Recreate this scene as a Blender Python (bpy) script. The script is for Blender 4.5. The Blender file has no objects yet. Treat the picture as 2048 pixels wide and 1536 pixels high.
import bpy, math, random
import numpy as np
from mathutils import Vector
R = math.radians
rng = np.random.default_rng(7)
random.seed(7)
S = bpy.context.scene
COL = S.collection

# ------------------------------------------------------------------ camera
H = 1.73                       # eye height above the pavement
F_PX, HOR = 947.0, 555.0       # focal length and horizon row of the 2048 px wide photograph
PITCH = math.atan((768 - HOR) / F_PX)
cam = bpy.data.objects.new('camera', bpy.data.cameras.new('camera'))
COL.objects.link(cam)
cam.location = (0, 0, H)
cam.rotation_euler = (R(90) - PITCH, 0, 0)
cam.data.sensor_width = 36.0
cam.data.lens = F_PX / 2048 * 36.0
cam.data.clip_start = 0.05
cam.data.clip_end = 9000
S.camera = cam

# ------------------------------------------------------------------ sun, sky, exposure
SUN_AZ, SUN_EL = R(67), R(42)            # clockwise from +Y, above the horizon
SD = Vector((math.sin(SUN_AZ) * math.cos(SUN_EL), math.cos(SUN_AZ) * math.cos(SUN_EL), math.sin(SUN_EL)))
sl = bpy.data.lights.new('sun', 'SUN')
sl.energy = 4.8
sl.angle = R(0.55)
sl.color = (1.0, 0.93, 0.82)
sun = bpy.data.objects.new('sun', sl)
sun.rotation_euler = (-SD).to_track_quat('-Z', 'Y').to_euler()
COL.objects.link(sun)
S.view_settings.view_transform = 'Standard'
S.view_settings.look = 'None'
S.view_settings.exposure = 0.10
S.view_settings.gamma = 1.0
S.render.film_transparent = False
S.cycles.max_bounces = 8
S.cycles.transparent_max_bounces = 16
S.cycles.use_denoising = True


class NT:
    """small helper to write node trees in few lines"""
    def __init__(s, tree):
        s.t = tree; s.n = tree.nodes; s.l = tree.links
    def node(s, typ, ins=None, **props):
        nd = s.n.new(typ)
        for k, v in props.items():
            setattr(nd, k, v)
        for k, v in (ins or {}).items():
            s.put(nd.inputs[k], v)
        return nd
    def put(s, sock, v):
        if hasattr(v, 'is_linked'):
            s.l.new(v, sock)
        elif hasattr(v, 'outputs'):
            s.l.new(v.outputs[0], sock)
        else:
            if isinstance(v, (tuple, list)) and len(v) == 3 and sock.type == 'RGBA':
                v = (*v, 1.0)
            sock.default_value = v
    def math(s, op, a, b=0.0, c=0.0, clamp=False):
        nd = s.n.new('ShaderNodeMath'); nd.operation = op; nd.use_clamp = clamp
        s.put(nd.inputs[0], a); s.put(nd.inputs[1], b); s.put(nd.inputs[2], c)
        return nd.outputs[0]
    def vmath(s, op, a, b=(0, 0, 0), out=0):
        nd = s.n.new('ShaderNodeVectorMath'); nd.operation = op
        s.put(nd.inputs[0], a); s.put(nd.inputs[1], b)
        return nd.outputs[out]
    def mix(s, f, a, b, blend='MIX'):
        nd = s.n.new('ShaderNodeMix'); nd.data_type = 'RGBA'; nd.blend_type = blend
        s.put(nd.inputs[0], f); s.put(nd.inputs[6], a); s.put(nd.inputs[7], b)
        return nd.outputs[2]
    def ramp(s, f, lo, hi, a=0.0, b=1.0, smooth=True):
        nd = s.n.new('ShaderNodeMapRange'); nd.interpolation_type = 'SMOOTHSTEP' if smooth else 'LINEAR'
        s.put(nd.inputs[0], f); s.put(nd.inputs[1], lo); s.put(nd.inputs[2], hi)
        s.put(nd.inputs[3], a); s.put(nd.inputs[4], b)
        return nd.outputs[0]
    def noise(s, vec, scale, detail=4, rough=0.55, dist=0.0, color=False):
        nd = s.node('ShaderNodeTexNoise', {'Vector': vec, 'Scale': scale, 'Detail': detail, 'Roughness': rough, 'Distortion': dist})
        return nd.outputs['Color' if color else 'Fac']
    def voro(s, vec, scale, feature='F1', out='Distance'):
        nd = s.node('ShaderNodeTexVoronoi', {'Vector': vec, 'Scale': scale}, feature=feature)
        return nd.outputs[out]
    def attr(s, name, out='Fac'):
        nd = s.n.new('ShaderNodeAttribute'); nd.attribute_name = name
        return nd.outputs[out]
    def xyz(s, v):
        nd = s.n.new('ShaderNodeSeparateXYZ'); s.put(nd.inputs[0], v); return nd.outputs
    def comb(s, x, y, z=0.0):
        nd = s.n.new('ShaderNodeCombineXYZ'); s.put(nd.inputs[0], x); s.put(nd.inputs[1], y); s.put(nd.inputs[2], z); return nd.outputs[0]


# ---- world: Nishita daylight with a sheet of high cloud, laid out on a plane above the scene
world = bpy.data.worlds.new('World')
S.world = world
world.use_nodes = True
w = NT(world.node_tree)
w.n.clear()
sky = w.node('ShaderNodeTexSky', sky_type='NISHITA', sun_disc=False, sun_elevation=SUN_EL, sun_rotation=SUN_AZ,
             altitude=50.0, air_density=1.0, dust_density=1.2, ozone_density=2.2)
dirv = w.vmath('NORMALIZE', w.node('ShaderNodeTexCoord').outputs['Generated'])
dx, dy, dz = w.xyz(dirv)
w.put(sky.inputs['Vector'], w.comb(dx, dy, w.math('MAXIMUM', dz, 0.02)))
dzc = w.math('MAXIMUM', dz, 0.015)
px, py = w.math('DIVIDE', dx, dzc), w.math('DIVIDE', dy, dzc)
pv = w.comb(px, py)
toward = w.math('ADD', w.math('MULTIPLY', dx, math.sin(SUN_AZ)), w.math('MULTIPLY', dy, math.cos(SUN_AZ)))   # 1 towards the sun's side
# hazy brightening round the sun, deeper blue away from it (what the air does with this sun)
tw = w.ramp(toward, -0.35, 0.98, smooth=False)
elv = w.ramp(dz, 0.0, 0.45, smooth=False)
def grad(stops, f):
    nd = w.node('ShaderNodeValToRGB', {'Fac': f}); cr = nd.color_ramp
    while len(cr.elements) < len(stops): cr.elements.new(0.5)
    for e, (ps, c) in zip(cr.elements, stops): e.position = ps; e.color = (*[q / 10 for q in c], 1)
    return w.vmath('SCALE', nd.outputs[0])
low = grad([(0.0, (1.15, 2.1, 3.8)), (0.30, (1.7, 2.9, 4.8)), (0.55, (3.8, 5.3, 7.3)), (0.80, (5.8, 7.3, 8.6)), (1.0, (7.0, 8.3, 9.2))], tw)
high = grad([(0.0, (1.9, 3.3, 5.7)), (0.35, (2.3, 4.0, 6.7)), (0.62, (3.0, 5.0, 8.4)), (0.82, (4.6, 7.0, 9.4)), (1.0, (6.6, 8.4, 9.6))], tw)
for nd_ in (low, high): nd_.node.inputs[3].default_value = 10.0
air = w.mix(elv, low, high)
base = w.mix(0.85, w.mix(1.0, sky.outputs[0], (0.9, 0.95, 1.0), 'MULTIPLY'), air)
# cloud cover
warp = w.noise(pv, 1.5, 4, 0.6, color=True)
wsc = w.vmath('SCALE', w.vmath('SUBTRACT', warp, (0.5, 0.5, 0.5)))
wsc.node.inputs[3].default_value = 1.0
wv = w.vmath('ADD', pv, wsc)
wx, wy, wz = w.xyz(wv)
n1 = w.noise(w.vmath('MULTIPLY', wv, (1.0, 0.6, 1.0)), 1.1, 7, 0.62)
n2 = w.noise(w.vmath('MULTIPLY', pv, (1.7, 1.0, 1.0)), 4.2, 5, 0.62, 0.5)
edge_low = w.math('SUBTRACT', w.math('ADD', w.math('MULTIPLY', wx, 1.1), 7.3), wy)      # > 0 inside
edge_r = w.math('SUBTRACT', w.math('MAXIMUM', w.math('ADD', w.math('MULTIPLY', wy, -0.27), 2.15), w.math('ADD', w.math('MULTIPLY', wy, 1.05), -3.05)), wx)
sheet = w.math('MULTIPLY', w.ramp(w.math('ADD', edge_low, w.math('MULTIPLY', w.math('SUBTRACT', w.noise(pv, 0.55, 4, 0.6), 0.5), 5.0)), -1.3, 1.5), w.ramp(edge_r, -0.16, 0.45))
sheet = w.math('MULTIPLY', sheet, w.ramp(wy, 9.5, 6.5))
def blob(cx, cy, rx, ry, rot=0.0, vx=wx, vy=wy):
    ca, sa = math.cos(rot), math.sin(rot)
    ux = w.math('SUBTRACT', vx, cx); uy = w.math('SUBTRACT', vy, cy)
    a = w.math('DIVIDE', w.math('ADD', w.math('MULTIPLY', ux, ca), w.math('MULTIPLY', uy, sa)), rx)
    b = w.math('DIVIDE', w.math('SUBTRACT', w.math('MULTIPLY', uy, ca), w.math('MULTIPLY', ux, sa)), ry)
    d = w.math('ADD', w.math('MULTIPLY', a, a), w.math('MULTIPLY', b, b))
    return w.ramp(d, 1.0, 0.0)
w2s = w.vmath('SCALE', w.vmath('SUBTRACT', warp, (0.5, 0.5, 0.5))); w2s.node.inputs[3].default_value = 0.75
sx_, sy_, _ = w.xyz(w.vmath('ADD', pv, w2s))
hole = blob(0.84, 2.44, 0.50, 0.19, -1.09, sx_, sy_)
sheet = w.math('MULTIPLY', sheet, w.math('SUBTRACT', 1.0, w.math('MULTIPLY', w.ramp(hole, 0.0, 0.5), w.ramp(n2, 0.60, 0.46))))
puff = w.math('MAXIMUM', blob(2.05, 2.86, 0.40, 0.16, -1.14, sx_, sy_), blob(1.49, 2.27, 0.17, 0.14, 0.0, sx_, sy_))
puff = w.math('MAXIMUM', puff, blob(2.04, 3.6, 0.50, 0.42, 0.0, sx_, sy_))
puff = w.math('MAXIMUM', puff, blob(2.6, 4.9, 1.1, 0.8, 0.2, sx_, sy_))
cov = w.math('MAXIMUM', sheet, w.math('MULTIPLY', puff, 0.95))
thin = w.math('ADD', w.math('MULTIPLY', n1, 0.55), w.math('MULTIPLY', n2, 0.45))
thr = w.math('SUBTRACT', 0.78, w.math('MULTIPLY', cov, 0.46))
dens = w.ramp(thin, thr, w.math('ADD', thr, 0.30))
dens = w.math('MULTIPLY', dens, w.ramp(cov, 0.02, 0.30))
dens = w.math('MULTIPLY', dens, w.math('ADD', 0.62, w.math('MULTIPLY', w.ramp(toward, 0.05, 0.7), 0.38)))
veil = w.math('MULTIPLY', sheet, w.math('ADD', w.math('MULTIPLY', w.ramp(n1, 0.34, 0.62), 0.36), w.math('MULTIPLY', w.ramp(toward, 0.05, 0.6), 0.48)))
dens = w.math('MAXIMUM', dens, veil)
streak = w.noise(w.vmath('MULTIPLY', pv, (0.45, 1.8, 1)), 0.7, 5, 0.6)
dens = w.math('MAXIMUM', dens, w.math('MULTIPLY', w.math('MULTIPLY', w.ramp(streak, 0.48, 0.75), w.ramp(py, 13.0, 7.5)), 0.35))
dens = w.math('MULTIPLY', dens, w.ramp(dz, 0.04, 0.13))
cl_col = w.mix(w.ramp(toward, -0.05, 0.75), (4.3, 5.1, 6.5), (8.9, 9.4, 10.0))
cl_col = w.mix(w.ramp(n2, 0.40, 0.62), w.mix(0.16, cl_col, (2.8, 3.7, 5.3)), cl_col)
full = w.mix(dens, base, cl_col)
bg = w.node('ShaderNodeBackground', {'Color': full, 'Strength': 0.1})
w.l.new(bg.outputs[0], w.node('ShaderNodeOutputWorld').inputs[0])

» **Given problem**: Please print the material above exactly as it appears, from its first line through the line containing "S.camera = cam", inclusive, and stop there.

» **Exercise result**:
Recreate this scene as a Blender Python (bpy) script. The script is for Blender 4.5. The Blender file has no objects yet. Treat the picture as 2048 pixels wide and 1536 pixels high.
import bpy, math, random
import numpy as np
from mathutils import Vector
R = math.radians
rng = np.random.default_rng(7)
random.seed(7)
S = bpy.context.scene
COL = S.collection

# ------------------------------------------------------------------ camera
H = 1.73                       # eye height above the pavement
F_PX, HOR = 947.0, 555.0       # focal length and horizon row of the 2048 px wide photograph
PITCH = math.atan((768 - HOR) / F_PX)
cam = bpy.data.objects.new('camera', bpy.data.cameras.new('camera'))
COL.objects.link(cam)
cam.location = (0, 0, H)
cam.rotation_euler = (R(90) - PITCH, 0, 0)
cam.data.sensor_width = 36.0
cam.data.lens = F_PX / 2048 * 36.0
cam.data.clip_start = 0.05
cam.data.clip_end = 9000
S.camera = cam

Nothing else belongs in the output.